Chemistry

Fitou is halfway between two cities. To the south there’s Perpignan, about which I’ve written. Close to the Spanish border, one sees signs there in Catalan almost as often as in French. Perpignan is home to the Procession de la Sanch on Good Friday, in which men in robes and hoods parade solemnly through the streets in a 550-year-old ritual.

About 25 miles to the north is Narbonne, a city of 50,000 established by the Romans over 2100 years ago. It is far less popular as a tourist destination than Perpignan. Quite a few people I’ve met in France, when I’ve mentioned visiting Narbonne, have curled their lips and squinted. But I like Narbonne very much.

Yesterday I wandered through Les Halles, the covered food market. It isn’t huge as those places go but with a half-dozen cheese stalls and the same number of butchers, bakers and fishmongers, not to mention two shops selling only organ meat and another handling horse meat, there’s plenty to amuse a food lover.

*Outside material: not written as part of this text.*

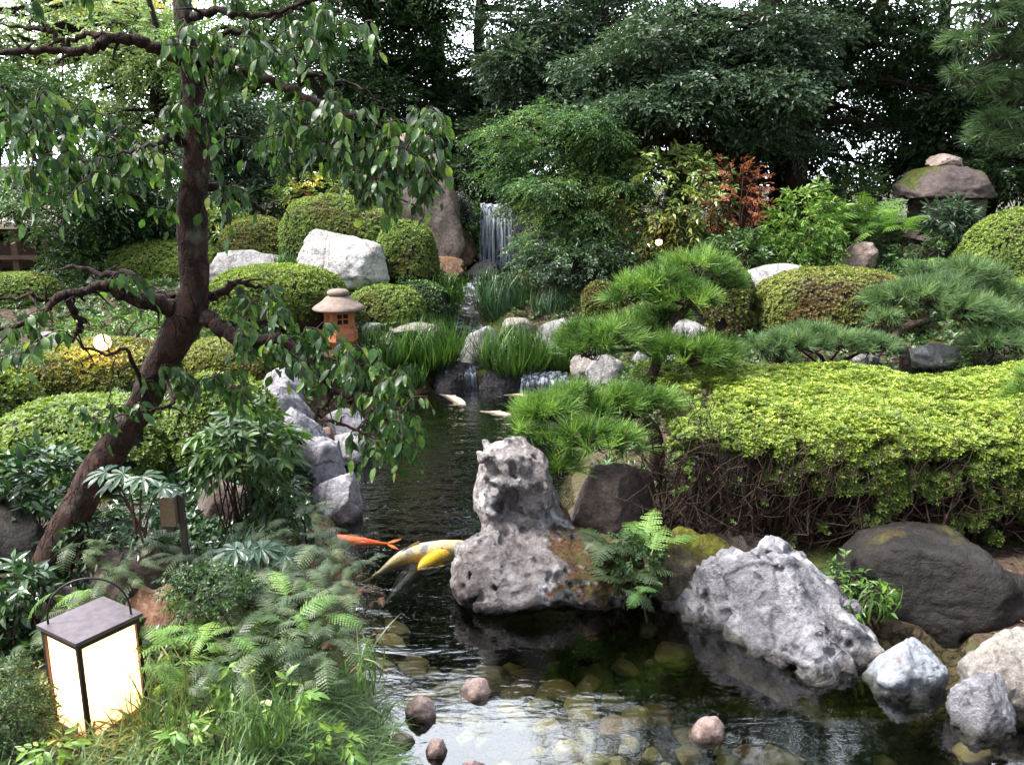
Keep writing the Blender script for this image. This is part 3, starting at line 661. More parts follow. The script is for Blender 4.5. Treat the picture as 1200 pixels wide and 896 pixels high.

At a wine bar where I stopped for refreshment and a small plate of local sausage, the owner described the wine I tasted with enthusiasm and pride. He also explained that the sausage was made just a few miles away by a man who mixes everything by hand. As it happened, the sausage guy and his father run a butcher shop just down the aisle, and the son walked by while I was enjoying his product. We were introduced and he told me that he makes around 600 pounds of sausage a week and yes, he mixes it all by hand. His forearms resembled bowling pins.

Narbonne was established in 118 BC at the same time the Domitian Way, the first Roman route into Gaul, was built. Hannibal passed through with his army (and elephants) a century before that. A remnant of the via Domitia exists. I can’t imagine that travel on it was easy on soldiers, horses or chariots.

There is a magnificent Gothic cathedral, magnificent especially considering that it is unfinished. Construction began in the late 13th century but halted 200 years later when it was determined that completion of the nave would have meant demolishing part of the city wall. Out of fear of English invaders, this plan was deemed unacceptable.

Cathédrale Saint-Just-et-Saint-Pasteur Narbonne, Languedoc-Roussillon
Cathédrale Saint-Just-et-Saint-Pasteur
Narbonne, Languedoc-Roussillon
Cathédrale Saint-Just-et-Saint-Pasteur
Narbonne, Languedoc-Roussillon

To each his own, I suppose, but I don’t understand the antipathy toward Narbonne. Then again, there is chemistry between people and places just as there is among people.

As I sat at a café along the Canal de la Robine in the middle of Narbonne, marveling over how anyone couldn’t like this place, I thought back to the late 80s, when I went on two blind dates, the first in Chicago and the second in Los Angeles.

Canal de la Robine, Narbonne, Languedoc-Roussillon

In Chicago, a good friend said he had just the guy for me so I agreed to meet for dinner. The guy, it turned out, came up lacking in the personality department. It would have been more intellectually stimulating to eat Thai food sitting across from a six-foot-high stack of shoe boxes than it was to spend an hour with Marvin. I’ve seen run-over raccoons that displayed more mental effervescence than Marvin did. Marvin was the kind of guy who, when he enters a room, it’s as if two interesting people left.

A year or so later I moved to Los Angeles, and shortly thereafter a friend back in Chicago—not the same friend who set me up with Marvin because his credibility was shot—said he knew a great guy in LA who would be perfect for me. Sure, I thought. Set it up.

I arrived first at the Tex-Mex place with hopes high but a margarita as backup. A lone man arrived, stopped at the entrance, and scanned the room. I looked up and our eyes met, tentatively. He slowly approached. “Clay?”

I should note that I knew my date’s name was Marvin. It would be fair to wonder how the name would not have rung bells, raised flags, sent me running. But it is a measure of Marvin’s non-personality, the void that it is, that his name had aroused no such warnings.

Between the time Marvin walked through the front door and his arrival at the table, the memory of that devastatingly bad hour at a Thai restaurant in Chicago swept over me. I forced a weak smile.

“Well, this is awkward,” I said.

We laughed at the coincidence and ate quickly. Dessert? Oh, no thanks. Have to be at work early.

I never went on another blind date.

My point is that some of us might think a match makes sense—among people or between people and places—but there’s more to such things than thinking. I didn’t feel it with Marvin and quite a few people, it seems, just don’t feel it with Narbonne. The nice thing is that my connection with this particular city doesn’t have anything to do with anybody else. It’s mine and that’s enough.

That said, if you’re in this part of France and have a taste for horse liver, I know where to send you.